Introduction
The world of moving money is changing fast. By 2026, compliance isn’t just a boring department in the basement; it’s the code that runs your entire business. If your platform relies on humans to check IDs manually, your growth will be limited by the number of people you can hire. To move money at 2026 speeds, compliance must be built directly into your API.
Here is how the leaders of 2026 are staying ahead of the rules without slowing down.
The Death of Periodic Review: Perpetual KYC (pKYC)
For a long time, the rule was to “refresh” customer profiles every three to five years. In 2026, regulators have moved on to Perpetual KYC (pKYC). Under new standards from FinCEN, the focus has shifted from calendar-based checks to event-based monitoring.
Instead of waiting years for a review, the system watches for specific triggers in real-time. If a company suddenly gets a new owner, changes its beneficial ownership, or starts moving a massive spike in transaction volume, the system refreshes the background check instantly.
Example: RemitOS uses AI to monitor these data changes independently. It only requests a human officer to step in when the system detects a 90% or higher probability of a high-risk anomaly. This keeps the platform safe without annoying the customers who are doing everything right.
PSD3 and PSR: The Liability Shift in Europe
As of early 2026, Europe’s new Payment Services Regulation (PSR) has replaced fragmented national laws. For developers and founders, the biggest change is the Fraud Liability Shift.
- Verification of Payee (VoP): You now have to verify the name of the recipient against their IBAN before the “send” button is even pressed.
- The Legal Risk: If you skip this step and fraud occurs, your platform not the bank is legally liable for the loss.
- SCA 2.0: Strong Customer Authentication is now required for digital wallet enrollments like Apple Pay. Compliance-as-code means these checks are integrated into your SDK, ensuring a smooth and legally sound onboarding process.
The Genius Act: Stablecoins are Now “Real” Money
The Genius Act in the United States has brought stablecoin issuers under the Bank Secrecy Act (BSA). If you pay people using stablecoins like USDC or PYUSD, you are now legally considered a “Financial Institution” by FinCEN.
The must-haves for stablecoin payouts in 2026 include:
- Wallet Sanctions Screening: You cannot just screen names against lists; you must screen wallet addresses against OFAC data in real-time.

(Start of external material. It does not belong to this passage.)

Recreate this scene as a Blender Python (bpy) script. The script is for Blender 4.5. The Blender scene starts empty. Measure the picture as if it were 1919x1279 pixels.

- The Travel Rule (v2026): All transfers over $1,000 (or 1,000 Euros) must contain the data of both the sender and the recipient. Modern systems automate this “handshake” between providers instantly so the blockchain doesn’t lose its speed.
Fighting “All-Green” AI Fraud with Passive Liveness
Document uploads are no longer enough. Criminals now use generative AI to create fake IDs and selfies that pass normal “ID + Selfie” tests. This is called “All-Green” Fraud everything looks correct on paper, but the person is nowhere to be seen.
The defense is Passive Liveness and behavioral biometrics. Instead of asking a user to blink or turn their head, the system examines:
- How the user interacts with the app.
- The angle of the phone and the flow of typing.
- Small, natural movements of the face during a scan.
This behavioral data is the new gold standard to prove a person is real and physically present.
Why Automated is Not Enough: Explainable AI (XAI)
In 2026, regulators won’t accept “the algorithm made a mistake” as an excuse. If your AI-powered AML system flags a legitimate business from an emerging market, you are required to demonstrate a clear audit trail.
This is why Explainable AI (XAI) is essential. When a system identifies suspicious activity, it must generate a “Reason Code” that is human-readable. For example, RemitOS uses codes like ERR-L-042: High Velocity / Unrelated Jurisdictions. This satisfies the 2026 requirement for Algorithmic Accountability, ensuring you can explain every decision to an auditor.